-- start of RECORDS FOR THE EXERCISE --
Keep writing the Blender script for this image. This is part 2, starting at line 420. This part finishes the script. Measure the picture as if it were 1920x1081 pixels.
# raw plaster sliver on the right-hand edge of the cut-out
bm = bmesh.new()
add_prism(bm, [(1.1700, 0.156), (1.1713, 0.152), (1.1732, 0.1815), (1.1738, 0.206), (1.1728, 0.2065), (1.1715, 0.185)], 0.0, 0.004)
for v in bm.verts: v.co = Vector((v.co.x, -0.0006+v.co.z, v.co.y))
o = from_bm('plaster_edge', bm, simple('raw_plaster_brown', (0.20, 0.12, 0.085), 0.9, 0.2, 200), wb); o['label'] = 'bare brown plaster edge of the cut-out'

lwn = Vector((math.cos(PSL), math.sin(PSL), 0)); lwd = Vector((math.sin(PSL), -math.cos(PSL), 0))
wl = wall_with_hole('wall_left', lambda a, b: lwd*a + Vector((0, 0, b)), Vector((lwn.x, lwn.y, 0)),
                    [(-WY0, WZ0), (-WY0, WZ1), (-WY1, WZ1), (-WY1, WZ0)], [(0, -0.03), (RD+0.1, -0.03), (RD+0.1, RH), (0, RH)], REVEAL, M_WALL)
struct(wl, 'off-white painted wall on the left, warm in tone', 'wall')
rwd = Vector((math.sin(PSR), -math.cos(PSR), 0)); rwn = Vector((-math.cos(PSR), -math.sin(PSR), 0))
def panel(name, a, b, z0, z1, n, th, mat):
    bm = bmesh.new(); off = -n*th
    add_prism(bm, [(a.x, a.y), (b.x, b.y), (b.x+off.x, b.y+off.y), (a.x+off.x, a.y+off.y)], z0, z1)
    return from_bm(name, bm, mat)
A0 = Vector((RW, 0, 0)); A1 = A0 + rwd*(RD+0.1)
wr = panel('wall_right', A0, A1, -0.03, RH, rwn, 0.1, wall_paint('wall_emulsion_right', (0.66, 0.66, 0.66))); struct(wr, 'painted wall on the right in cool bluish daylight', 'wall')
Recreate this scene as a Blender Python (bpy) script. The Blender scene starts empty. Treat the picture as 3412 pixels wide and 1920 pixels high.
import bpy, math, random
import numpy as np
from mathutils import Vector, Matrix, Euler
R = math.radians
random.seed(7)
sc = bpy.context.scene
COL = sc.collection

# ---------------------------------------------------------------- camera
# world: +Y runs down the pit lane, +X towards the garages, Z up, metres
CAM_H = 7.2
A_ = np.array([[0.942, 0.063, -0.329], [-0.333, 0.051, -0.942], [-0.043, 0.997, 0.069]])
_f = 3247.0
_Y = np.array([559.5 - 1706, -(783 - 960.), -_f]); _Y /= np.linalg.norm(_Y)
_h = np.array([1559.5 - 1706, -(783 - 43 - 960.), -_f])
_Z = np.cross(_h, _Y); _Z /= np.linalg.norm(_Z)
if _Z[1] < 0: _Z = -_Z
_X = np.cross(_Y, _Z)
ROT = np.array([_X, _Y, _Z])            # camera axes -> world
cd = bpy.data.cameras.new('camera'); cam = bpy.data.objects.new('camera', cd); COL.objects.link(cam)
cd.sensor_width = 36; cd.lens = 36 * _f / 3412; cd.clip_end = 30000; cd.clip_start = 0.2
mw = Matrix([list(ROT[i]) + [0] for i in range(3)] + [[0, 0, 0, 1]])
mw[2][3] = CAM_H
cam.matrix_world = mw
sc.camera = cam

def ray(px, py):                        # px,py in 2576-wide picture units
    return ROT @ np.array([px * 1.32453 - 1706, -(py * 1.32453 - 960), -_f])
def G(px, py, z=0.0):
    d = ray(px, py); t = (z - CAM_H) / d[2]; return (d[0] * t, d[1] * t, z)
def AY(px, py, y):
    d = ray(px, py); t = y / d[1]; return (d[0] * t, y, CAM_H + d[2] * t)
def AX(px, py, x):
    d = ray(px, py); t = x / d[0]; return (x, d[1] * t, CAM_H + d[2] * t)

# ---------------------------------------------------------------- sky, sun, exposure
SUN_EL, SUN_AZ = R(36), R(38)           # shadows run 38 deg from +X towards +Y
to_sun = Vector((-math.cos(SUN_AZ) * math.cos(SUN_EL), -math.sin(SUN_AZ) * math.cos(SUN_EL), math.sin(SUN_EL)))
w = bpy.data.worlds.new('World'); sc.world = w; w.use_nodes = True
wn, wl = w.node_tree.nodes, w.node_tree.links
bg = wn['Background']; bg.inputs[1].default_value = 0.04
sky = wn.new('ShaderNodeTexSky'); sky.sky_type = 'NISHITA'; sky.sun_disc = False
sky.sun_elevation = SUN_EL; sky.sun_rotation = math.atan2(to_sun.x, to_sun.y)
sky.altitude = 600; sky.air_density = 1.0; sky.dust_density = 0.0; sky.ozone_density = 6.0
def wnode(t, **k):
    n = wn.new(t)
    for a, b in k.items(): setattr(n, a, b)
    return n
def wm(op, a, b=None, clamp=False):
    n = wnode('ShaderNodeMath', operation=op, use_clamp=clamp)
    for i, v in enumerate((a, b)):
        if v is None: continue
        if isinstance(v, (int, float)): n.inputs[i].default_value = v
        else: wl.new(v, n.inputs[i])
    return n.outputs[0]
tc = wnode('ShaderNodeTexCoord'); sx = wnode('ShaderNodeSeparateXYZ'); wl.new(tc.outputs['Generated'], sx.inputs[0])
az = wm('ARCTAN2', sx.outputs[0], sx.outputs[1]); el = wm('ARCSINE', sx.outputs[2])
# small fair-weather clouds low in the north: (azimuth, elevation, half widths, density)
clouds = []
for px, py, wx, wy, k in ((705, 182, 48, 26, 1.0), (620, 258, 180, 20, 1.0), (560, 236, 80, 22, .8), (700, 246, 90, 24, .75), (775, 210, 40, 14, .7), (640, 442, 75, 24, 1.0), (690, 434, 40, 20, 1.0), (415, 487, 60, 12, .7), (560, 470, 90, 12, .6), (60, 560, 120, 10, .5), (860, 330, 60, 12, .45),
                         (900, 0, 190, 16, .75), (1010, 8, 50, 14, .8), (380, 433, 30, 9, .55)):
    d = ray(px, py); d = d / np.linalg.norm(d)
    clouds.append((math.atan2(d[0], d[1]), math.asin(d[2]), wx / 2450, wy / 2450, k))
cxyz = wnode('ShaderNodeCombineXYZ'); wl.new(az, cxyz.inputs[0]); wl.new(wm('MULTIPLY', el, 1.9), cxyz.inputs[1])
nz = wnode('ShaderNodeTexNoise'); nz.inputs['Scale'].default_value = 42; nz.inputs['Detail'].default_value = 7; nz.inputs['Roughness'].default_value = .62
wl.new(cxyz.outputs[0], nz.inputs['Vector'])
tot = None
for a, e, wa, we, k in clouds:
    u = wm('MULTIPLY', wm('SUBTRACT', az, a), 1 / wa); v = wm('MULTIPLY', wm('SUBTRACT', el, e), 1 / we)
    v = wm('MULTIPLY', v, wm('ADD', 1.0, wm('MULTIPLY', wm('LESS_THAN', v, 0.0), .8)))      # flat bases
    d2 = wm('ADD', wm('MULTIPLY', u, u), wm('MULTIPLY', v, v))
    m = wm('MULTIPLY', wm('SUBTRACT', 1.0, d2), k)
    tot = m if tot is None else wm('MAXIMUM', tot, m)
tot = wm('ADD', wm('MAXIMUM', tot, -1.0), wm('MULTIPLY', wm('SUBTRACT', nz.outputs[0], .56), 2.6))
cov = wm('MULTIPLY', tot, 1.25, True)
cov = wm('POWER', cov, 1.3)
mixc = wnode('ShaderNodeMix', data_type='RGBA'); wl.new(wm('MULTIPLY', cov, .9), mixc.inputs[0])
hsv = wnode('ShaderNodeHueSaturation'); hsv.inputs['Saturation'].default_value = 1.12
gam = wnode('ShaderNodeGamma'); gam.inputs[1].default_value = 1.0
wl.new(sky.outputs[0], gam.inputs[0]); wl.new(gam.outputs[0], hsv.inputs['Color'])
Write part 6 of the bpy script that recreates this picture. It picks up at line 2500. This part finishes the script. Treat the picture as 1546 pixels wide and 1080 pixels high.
-- end of RECORDS FOR THE EXERCISE --
§ **EXERCISE GOAL**: Report back each line of the entries that holds the string "Treat".

§ **SOLUTION TO THIS EXERCISE**:
Recreate this scene as a Blender Python (bpy) script. The Blender scene starts empty. Treat the picture as 3412 pixels wide and 1920 pixels high.
Write part 6 of the bpy script that recreates this picture. It picks up at line 2500. This part finishes the script. Treat the picture as 1546 pixels wide and 1080 pixels high.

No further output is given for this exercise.